Gossage knew that not only must the Sierra Club raise an emotion, but they must also offer the public a way to feel that they could help: a relevant and easy-to-achieve way to do their bit.

That incredible insight led to a mobilisation of the public to help support this tiny lobby group and eventually overturn the US government decision. This approach of not just raising an emotion but giving a relevant and achievable subsequent action went on to inspire the modern environmental movement that we know today, and associate with the placards and stickers from the everyman congregations it so cleverly utilises (Brower himself went on to found Friends of the Earth).

This is the cornerstone for the thread of this post; showing how as marketers and advertisers we must not simply raise an emotional response (although that alone is far greater than not) but we must also signpost a clear ETA (Emotion to Action) to help our audience understand what to do next.
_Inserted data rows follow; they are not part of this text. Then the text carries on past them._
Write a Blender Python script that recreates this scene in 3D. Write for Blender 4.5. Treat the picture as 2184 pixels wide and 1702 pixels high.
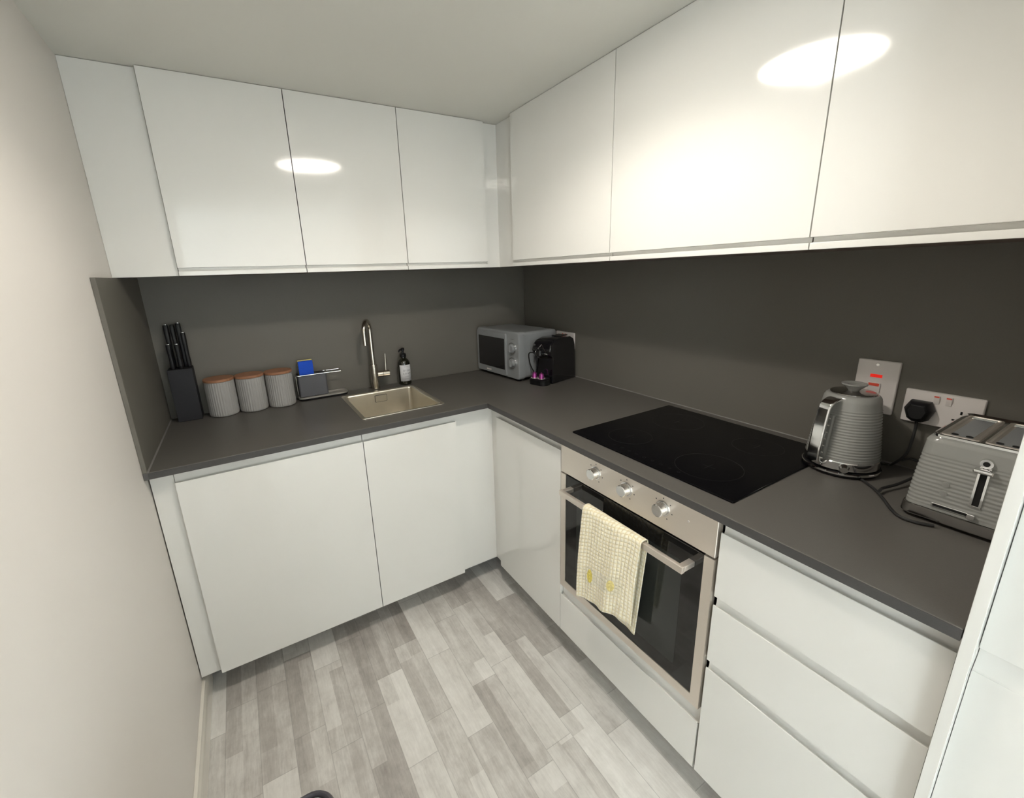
import bpy, bmesh, math, random
from mathutils import Vector, Matrix
random.seed(7)
S = bpy.context.scene
COL = S.collection
for o in list(bpy.data.objects):
    bpy.data.objects.remove(o)
R = math.radians
PI = math.pi

# ------------------------------------------------------------------ camera
cam_d = bpy.data.cameras.new('camera')
cam = bpy.data.objects.new('camera', cam_d)
COL.objects.link(cam)
S.camera = cam
yaw, pit, rol = R(-30.2704), R(-14.9703), R(-2.0169)
fwd = Vector((-math.sin(yaw)*math.cos(pit), math.cos(yaw)*math.cos(pit), math.sin(pit)))
rt = fwd.cross(Vector((0, 0, 1))).normalized()
up = rt.cross(fwd)
r2 = rt*math.cos(rol) + up*math.sin(rol)
u2 = up*math.cos(rol) - rt*math.sin(rol)
M = Matrix((r2, u2, -fwd)).transposed().to_4x4()
M.translation = Vector((-0.9346, -1.6470, 1.5074))
cam.matrix_world = M
cam_d.sensor_fit = 'HORIZONTAL'
cam_d.sensor_width = 36.0
cam_d.lens = 915.626/2184*36
cam_d.shift_x = (1092-1057.19)/2184
cam_d.shift_y = -(851-826.39)/2184
cam_d.clip_start = 0.02

# ------------------------------------------------------------------ world, exposure, fill light through the added window
w = bpy.data.worlds.new('world')
S.world = w
w.use_nodes = True
w.node_tree.nodes['Background'].inputs[0].default_value = (0.72, 0.86, 1.0, 1)
w.node_tree.nodes['Background'].inputs[1].default_value = 22.0
S.view_settings.view_transform = 'Standard'
S.view_settings.look = 'None'
S.view_settings.gamma = 1.0
S.view_settings.exposure = 1.95
S.view_settings.use_curve_mapping = False
LAMP_STRENGTH = 6.2
LAMP_COLOR = (1.0, 0.93, 0.83)
spot = bpy.data.lights.new('ceiling_lamp_light', 'SPOT')
spot.energy = 5.3; spot.color = (1.0, 0.94, 0.85); spot.spot_size = R(154); spot.spot_blend = 0.42; spot.shadow_soft_size = 0.035
so = bpy.data.objects.new('ceiling_lamp_light', spot); so.location = (-0.450, -0.800, 2.118)
COL.objects.link(so)
portal = bpy.data.lights.new('fill_window_portal', 'AREA')
portal.shape = 'RECTANGLE'; portal.size = 1.6; portal.size_y = 1.3
portal.cycles.is_portal = True
po = bpy.data.objects.new('fill_window_portal', portal)
po.location = (-3.46, -3.85, 1.45); po.rotation_euler = (R(90), 0, R(-90))  # guides sky light through the added window, out of view
COL.objects.link(po)

# ------------------------------------------------------------------ measures (metres, floor at 0)
WL = -1.268          # left wall
WB = 0.596           # back wall
WR = 0.602           # right wall
SB, SR = 0.584, 0.590   # splashback faces
CEIL = 2.1555
ZB, ZD, ZC, ZW = 0.1087, 0.8837, 0.9224, 0.946
ZU = 1.533
VY, UX = 0.203, 0.184   # wall-unit door faces
OV = -0.044          # worktop front edge
PE = -1.540          # tall housing side panel
DF = -0.020          # base door faces

# ------------------------------------------------------------------ materials
def nt(name):
    m = bpy.data.materials.new(name); m.use_nodes = True
    t = m.node_tree
    return m, t, t.nodes['Principled BSDF']
def mat(name, col, rough=0.5, metal=0.0, coat=0.0, spec=None, noise=0.0, nscale=60, bump=0.0, bscale=300, emit=None, es=0, stretch=None, trans=0, ior=None):
    m, t, b = nt(name)
    b.inputs['Base Color'].default_value = (*col, 1)
    b.inputs['Roughness'].default_value = rough
    b.inputs['Metallic'].default_value = metal
    b.inputs['Coat Weight'].default_value = coat
    b.inputs['Coat Roughness'].default_value = 0.02
    if spec is not None: b.inputs['Specular IOR Level'].default_value = spec
    if ior: b.inputs['IOR'].default_value = ior
    if trans: b.inputs['Transmission Weight'].default_value = trans
    if emit:
        b.inputs['Emission Color'].default_value = (*emit, 1); b.inputs['Emission Strength'].default_value = es
    L = t.links
    tc = t.nodes.new('ShaderNodeTexCoord')
    mp = t.nodes.new('ShaderNodeMapping')
    if stretch: mp.inputs['Scale'].default_value = stretch
    L.new(tc.outputs['Object'], mp.inputs['Vector'])
    n = t.nodes.new('ShaderNodeTexNoise'); n.inputs['Scale'].default_value = nscale; n.inputs['Detail'].default_value = 4
    L.new(mp.outputs[0], n.inputs['Vector'])
    mx = t.nodes.new('ShaderNodeMix'); mx.data_type = 'RGBA'
    k = max(noise, 0.01)
    mx.inputs['A'].default_value = (*[c*(1-k) for c in col], 1)
    mx.inputs['B'].default_value = (*[min(1, c*(1+k)) for c in col], 1)
    L.new(n.outputs['Fac'], mx.inputs['Factor']); L.new(mx.outputs['Result'], b.inputs['Base Color'])
    if bump:
        n2 = t.nodes.new('ShaderNodeTexNoise'); n2.inputs['Scale'].default_value = bscale; n2.inputs['Detail'].default_value = 3
        L.new(mp.outputs[0], n2.inputs['Vector'])
        bp = t.nodes.new('ShaderNodeBump'); bp.inputs['Strength'].default_value = bump; bp.inputs['Distance'].default_value = 0.001
        L.new(n2.outputs['Fac'], bp.inputs['Height']); L.new(bp.outputs[0], b.inputs['Normal'])
    return m

M_gloss = mat('white_gloss', (0.80, 0.79, 0.75), 0.09, coat=0.25, noise=0.004, nscale=2, spec=0.5)
M_carc = mat('white_carcass', (0.74, 0.72, 0.67), 0.35, noise=0.01)
M_wall = mat('wall_paint', (0.80, 0.76, 0.71), 0.62, noise=0.012, nscale=3, bump=0.06, bscale=220)
M_ceil = mat('ceiling_paint', (0.78, 0.77, 0.71), 0.75, noise=0.01, nscale=2)
M_skirt = mat('skirting_gloss', (0.82, 0.78, 0.70), 0.25, coat=0.3)
M_stone = mat('charcoal_laminate', (0.120, 0.112, 0.101), 0.42, noise=0.10, nscale=420, bump=0.12, bscale=700)
M_splash = mat('charcoal_splashback', (0.155, 0.145, 0.124), 0.50, spec=0.3, noise=0.05, nscale=300)
M_edge = mat('laminate_edge', (0.085, 0.083, 0.080), 0.4, noise=0.08, nscale=200)
M_fedge_shade = mat('front_edge_shade', (0.070, 0.067, 0.065), 0.5, noise=0.12, nscale=300, spec=0.3)  # front edge colour darkened because the front faces catch too much light
M_hobmark = mat('hob_print', (0.020, 0.020, 0.022), 0.25)
M_seal = mat('grey_sealant', (0.21, 0.20, 0.19), 0.4, noise=0.1)
M_black = mat('black_plastic', (0.008, 0.008, 0.009), 0.40, spec=0.3)
M_dchrome = mat('dark_chrome', (0.36, 0.345, 0.33), 0.16, metal=1.0)
M_bgloss = mat('black_gloss', (0.008, 0.008, 0.010), 0.07, coat=0.6)
M_bmatt = mat('black_matt', (0.018, 0.018, 0.020), 0.6, noise=0.05)
M_glassb = mat('black_glass', (0.003, 0.003, 0.004), 0.14, spec=0.14)
M_oveng = mat('oven_glass', (0.010, 0.010, 0.010), 0.06, spec=0.5)
M_ovenw = mat('oven_window', (0.030, 0.033, 0.031), 0.06, spec=0.5)
M_steel = mat('brushed_steel', (0.80, 0.74, 0.675), 0.44, metal=0.9, noise=0.04, nscale=40, stretch=(1, 1, 30))
M_sink = mat('sink_steel', (0.86, 0.81, 0.71), 0.34, metal=1.0, noise=0.05, nscale=30)
M_chrome = mat('chrome', (0.80, 0.80, 0.80), 0.08, metal=1.0)
M_tap = mat('tap_steel', (0.66, 0.62, 0.55), 0.20, metal=1.0)
M_greyp = mat('grey_enamel', (0.27, 0.28, 0.285), 0.35, noise=0.02, coat=0.2)
M_kettle = mat('grey_gloss_plastic', (0.30, 0.30, 0.285), 0.24, coat=0.4)
M_can = mat('grey_stoneware', (0.38, 0.37, 0.355), 0.55, noise=0.06, nscale=30)
M_wood = mat('lid_wood', (0.36, 0.17, 0.09), 0.5, noise=0.35, nscale=24, stretch=(1, 9, 1))
M_block = mat('knife_block_black', (0.024, 0.024, 0.028), 0.60, spec=0.3, noise=0.08, nscale=80)
M_sblue = mat('sponge_blue', (0.015, 0.09, 0.62), 0.9, noise=0.2, nscale=300, bump=0.6, bscale=500)
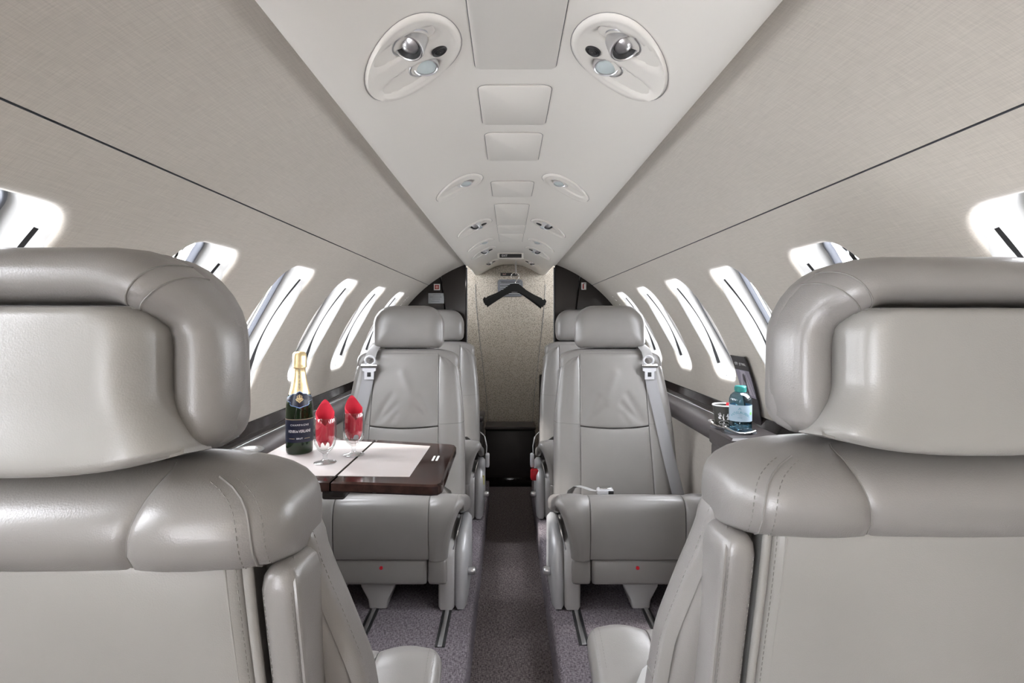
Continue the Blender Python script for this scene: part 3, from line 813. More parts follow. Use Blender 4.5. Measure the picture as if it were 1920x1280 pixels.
    # --- cushion
    cp = spline([(-.03, 0, .282), (.09, 0, .314), (.20, 0, .348), (.275, 0, .374), (.315, 0, .377), (.340, 0, .358), (.350, 0, .315), (.349, 0, .25), (.342, 0, .182)], 65)
    def cpt(b):
        t = min(1, max(0, b)) * 64; i = min(int(t), 63); return cp[i].lerp(cp[i + 1], t - i)
    def Pcu(a, b):
        p = cpt(b); return (-0.156 + 0.312 * a, p.x, p.z)
    side = [(p.x, p.z) for p in cp[::4]]
    def nrm_at(b):
        a_, c_ = cpt(b - 0.012), cpt(b + 0.012); t = (c_ - a_).normalized(); return Vector((-t.z, 0, t.x))     # outward in (d, z)
    prof_in = [(cpt(k / 24).x + nrm_at(k / 24).x * -0.024, cpt(k / 24).z + nrm_at(k / 24).z * -0.024) for k in range(25)]
    poly_ = [(-0.05, 0.175)] + [(0.316, 0.175)] + [q for q in reversed(prof_in) if q[1] > 0.178] + [(-0.05, prof_in[0][1])]
    core = part('seat_cushion', LE, prism_yz(poly_, -0.212, 0.212, 0.006), sharp=50)
    part('cushion_pad', LE, pad(Pcu, 12, 36, (0.003, 0.003, 0.01, 0.006), 0.004, 0.02, 1), sharp=60)
    for sg in (-1, 1):
        rows = []
        for kb in range(49):
            b = kb / 48; p = cpt(b); n_ = nrm_at(b); k_ = smooth01((b - 0.2) / 0.3); u0, u1, r_ = 0.157, 0.271 - 0.052 * smooth01((b - 0.50) / 0.50), 0.028
            pr = [(u0, -.02), (u0, -.002), (u0 + .002, 0.0)]
            for q in range(1, 11):
                t = q / 10; pr.append((u0 + .002 + (u1 - r_ - u0 - .002) * t, (0.009 * math.sin(PI * 0.8 * t)) * (0.4 + 0.6 * k_)))
            e_ = pr[-1][1]
            for q in range(1, 9):
                f = 0.5 * PI * q / 8; pr.append((u1 - r_ + r_ * math.sin(f), e_ - r_ * (1 - math.cos(f))))
            pr += [(u1 - 0.001, e_ - r_ - 0.022), (u1 - 0.016, e_ - r_ - 0.030)]
            rows.append([(sg * u, p.x + n_.x * h_, p.z + n_.z * h_) for u, h_ in pr])
        vs = [q for r_ in rows for q in r_]; fs = grid_faces(len(rows), len(rows[0]))
        part('cushion_bolster', LE, (vs, fs if sg < 0 else [tuple(reversed(f)) for f in fs]), sharp=75)
        for q in (13, 15):
            st += [stitches([Vector(r_[q]) + Vector((sg * .0003, 0.0003, 0.0003)) for r_ in rows[14:]], lift=Vector((sg * 0.5, 0.5, 0.6)))]
    part('stitching', TH, *st, kind='stuff')
    # --- base: leather skirt, legs, covers, lever
    part('skirt', LE, box(-0.052, 0.14, 0.138, 0.404, 0.392, 0.086, 0.012))
    part('skirt_side', LE, box(0.184, 0.14, 0.138, 0.064, 0.390, 0.086, 0.012))
    part('release_button', M['red'], [(x, y, z) for x, y, z in [(0.000 + 0.006 * math.cos(2 * PI * k / 10), 0.3385, 0.155 + 0.006 * math.sin(2 * PI * k / 10)) for k in range(10)]] and tube([(0, 0.330, 0.155), (0, 0.339, 0.155)], 0.006, 10))
    leg = part('leg', M['pod'], prism_yz([(0.00, 0.005), (0.315, 0.005), (0.320, 0.10), (0.326, 0.185), (0.31, 0.215), (0.0, 0.215)], 0.185, 0.238, 0.008))
    part('leg_cover', M['pod_s'], prism_yz([(0.02, 0.006), (0.312, 0.006), (0.314, 0.10), (0.300, 0.185), (0.285, 0.215), (0.262, 0.236), (0.235, 0.244), (0.06, 0.244), (0.03, 0.22)], 0.237, 0.280, 0.012), parent=leg)
    part('recline_lever', M['silver'], box(0.292, 0.255, 0.110, 0.030, 0.030, 0.024, 0.008), parent=leg)
    part('lever_bezel', M['silver'], tube([(0.242 + 0.25 * (z - 0.235), y, z) for y, z in ((0.14, 0.262), (0.21, 0.275), (0.28, 0.278), (0.312, 0.268), (0.322, 0.24), (0.310, 0.205), (0.28, 0.195), (0.20, 0.215), (0.15, 0.235))], 0.0022, 6, closed=True))
    part('pedestal', M['pod'], loft([[(x, y, z) for x, y in rrect(-h - 0.02, 0.16 - q, h - 0.02, 0.30, 0.008, 2)] for h, q, z in ((0.030, 0.02, 0.003), (0.034, 0.03, 0.03), (0.058, 0.06, 0.075), (0.058, 0.06, 0.10))]))
    part('leg', M['pod'], box(-0.19, 0.12, 0.05, 0.05, 0.20, 0.095, 0.008))
    # --- shoulder belt on the outboard side
    W = Vector((1, 0, 0))
    def on(u, z, o=0.014): return Vector((u, d_f(z) + o, z))
    part('belt_guide', M['belt_l'], tube([(-0.128, -0.165, 0.866), (-0.134, -0.135, 0.856), (-0.139, -0.112, 0.842), (-0.142, -0.102, 0.826), (-0.143, -0.098, 0.815)], 0, 10, flat=(0.021, 0.004, (1, 0, 0))))
    part('belt_ring', M['buckle'], tube([(-0.144 + 0.020 * math.cos(a), -0.096, 0.806 + 0.018 * math.sin(a)) for a in [2 * PI * k / 14 for k in range(14)]], 0.0042, 6, closed=True))
    part('belt_bar', M['chrome'], tube([(-0.178, -0.092, 0.784), (-0.114, -0.092, 0.784)], 0.0088, 12))
    tg = [(-0.019, -0.046), (0.019, -0.046), (0.019, -0.014), (0.027, -0.011), (0.027, 0.0), (-0.027, 0.0), (-0.027, -0.011), (-0.019, -0.014)]
    o = [(-0.146 + x, 0.776 + z) for x, z in tg]
    part('belt_tongue', M['buckle'], loft([[(x, -0.087, z) for x, z in o], [(x, -0.092, z) for x, z in o]]), sharp=30)
    part('tongue_slot', M['dark'], box(-0.146, -0.0868, 0.750, 0.015, 0.002, 0.018, 0.0008))
    part('shoulder_strap', M['belt'], tube([on(-0.146, 0.782, 0.020), on(-0.150, 0.75, 0.017), on(-0.158, 0.70), on(-0.176, 0.60), on(-0.190, 0.52), on(-0.205, 0.43, 0.017), on(-0.222, 0.34, 0.020), on(-0.232, 0.29, 0.02)], 0, 10, flat=(0.0235, 0.0022, (1, 0, 0.15))))
    # --- lap belt with its buckle lying on the cushion
    bk = part('buckle', M['buckle'], box(0.090, 0.235, 0.376, 0.056, 0.034, 0.022, 0.006))
    part('buckle_lid', M['chrome'], box(0.090, 0.235, 0.388, 0.038, 0.028, 0.004, 0.0015), parent=bk)
    part('buckle_mouth', M['dark'], box(0.072, 0.2525, 0.375, 0.018, 0.003, 0.014, 0.001), parent=bk)
    part('lap_strap', M['belt_l'], tube([(0.112, 0.232, 0.376), (0.130, 0.220, 0.374), (0.155, 0.200, 0.378), (0.178, 0.178, 0.377), (0.196, 0.158, 0.362), (0.204, 0.145, 0.335)], 0, 10, flat=(0.022, 0.002, (0.6, 1, 0.25))))
    return root
def prism_yz(pts, x0, x1, r):
    """polygon in (y, z), CCW, extruded along x"""
    a = off(pts, -r); rings = [[(x0, y, z) for y, z in a], [(x0 + r, y, z) for y, z in pts], [(x1 - r, y, z) for y, z in pts], [(x1, y, z) for y, z in a]]
    return loft(rings)

s_nl = seat('leather_seat', (-0.39, 0.685, 0), 0, 1, 'large taupe leather seat seen from behind on the left of the aisle', 0.018)
s_nr = seat('leather_seat', (0.42, 0.755, 0), 0, -1, 'large taupe leather seat seen from behind on the right of the aisle', 0.018)
s_fr = seat('leather_seat', (0.424, 2.18, 0), PI, 1, 'taupe leather seat right of the aisle facing the viewer, beside cup and water bottle')
s_fl = seat('leather_seat', (-0.42, 2.18, 0), PI, -1, 'taupe leather seat left of the aisle, facing the fold-out table with bottle and glasses')
s_rr = copy_tree(s_fr); s_rr.location = (0.415, 3.03, 0); s_rr['label'] = 'rearmost seat on the right, mostly hidden, with a red belt cover at its side'
s_rl = copy_tree(s_fl); s_rl.location = (-0.405, 3.03, 0); s_rl['label'] = 'rearmost seat on the left, mostly hidden behind the seat at the table'
# belt ends hanging beside the rear seats
for rt_, mr, m_, nm in ((s_rr, 1, M['red'], 'red_belt_cover'), (s_rl, -1, M['yellow'], 'yellow_tag')):
    MB().add(*tube([(0.268, 0.20, 0.40), (0.285, 0.22, 0.385), (0.295, 0.23, 0.34), (0.293, 0.23, 0.30)], 0, 8, flat=(0.020, 0.002, (0, 1, 0.1)))).build('hanging_strap', M['belt_l'], rt_, mr)
    MB().add(*box(0.298, 0.235, 0.272, 0.020, 0.045, 0.065, 0.006)).build('hanging_buckle', M['buckle'], rt_, mr)
    if nm == 'red_belt_cover': MB().add(*box(0.285, 0.25, 0.205, 0.045, 0.05, 0.055, 0.012)).build(nm, m_, rt_, mr)
    else: MB().add(*box(0.276, 0.28, 0.185, 0.018, 0.003, 0.045, 0.001)).build(nm, m_, rt_, mr)

# ------------------------------------------------------------------ fold-out table on the left
TZ = 0.62
t = empty('folding_table', (0, 0, 0), 0, 'dark lacquered fold-out table with pale leather inlay between the left seats', 'table')
t.location = (-0.388, 1.42, TZ - 0.024)
def tb(pts): return [(x + 0.388, y - 1.42) for x, y in pts]
inner = [(-.386, 1.215), (-.165, 1.188), (-.150, 1.192), (-.143, 1.205), (-.143, 1.235), (-.146, 1.555), (-.150, 1.572), (-.165, 1.583), (-.386, 1.640)]
outer = [(-.640, 1.235), (-.390, 1.2155), (-.390, 1.641), (-.640, 1.685)]
lf = MB().add(*prism(tb(inner), 0.0, 0.024, 0.004)).build('table_leaf', M['wood'], t, sharp=30)
MB().add(*prism(tb([(-.3845, 1.258), (-.222, 1.250), (-.218, 1.555), (-.3845, 1.60)]), 0.0235, 0.0248)).build('leather_inlay', M['inlay'], lf, sharp=30)
for k in range(2):
    MB().add(*prism([(0.195 + 0.010 * k, -0.025), (0.200 + 0.010 * k, -0.025), (0.200 + 0.010 * k, 0.022), (0.195 + 0.010 * k, 0.022)], 0.0235, 0.0246)).build('latch_plate', M['whitep'], lf, sharp=30)
lf = MB().add(*prism(tb(outer), 0.0, 0.024, 0.003)).build('table_leaf', M['wood'], t, sharp=30)
MB().add(*prism(tb([(-.632, 1.262), (-.3915, 1.258), (-.3915, 1.605), (-.632, 1.66)]), 0.0235, 0.0248)).build('leather_inlay', M['inlay'], lf, sharp=30)
MB().add(*box(0.0, -0.005, -0.012, 0.05, 0.36, 0.022, 0.005)).build('hinge_rail', M['cab'], t)
MB().add(*box(-0.13, 0.0, -0.020, 0.24, 0.05, 0.036, 0.005), ).build('support_arm', M['cab'], t)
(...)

And for me that is key as to where emotion should be used in today’s business world. Firstly, we have to remember that the very audience we are seeking to connect with are humans just like you and I. Not far beneath the veneer of the modern business world is the softer reality that they, like us, have hopes, fears, desires, dreams and nightmares, and neglecting that fundamental truth is hamstringing your marketing and wasting their time.

There is a second equally powerful reason as to why an ETA is so vital to your marketing and advertising – it is to help drive quantifiable result or return.

Not only does an ETA help signpost what your audience should do next after provoking that emotion (which could play to one of those fears or dreams that we all have as humans) but it helps tangibly measure the impact. This is not just good campaign sense, but vital for today’s marketer who is scrutinised at every turn to prove return on effort and investment.

By not only offering messaging that plays to their emotional needs, you are also giving them a next step, a way to carry on the engagement that not only helps them (remember that a lot of business decisions are based on whether it will make them look good and/or protect their ass) but gives you clear reporting on far more than just brand engagement.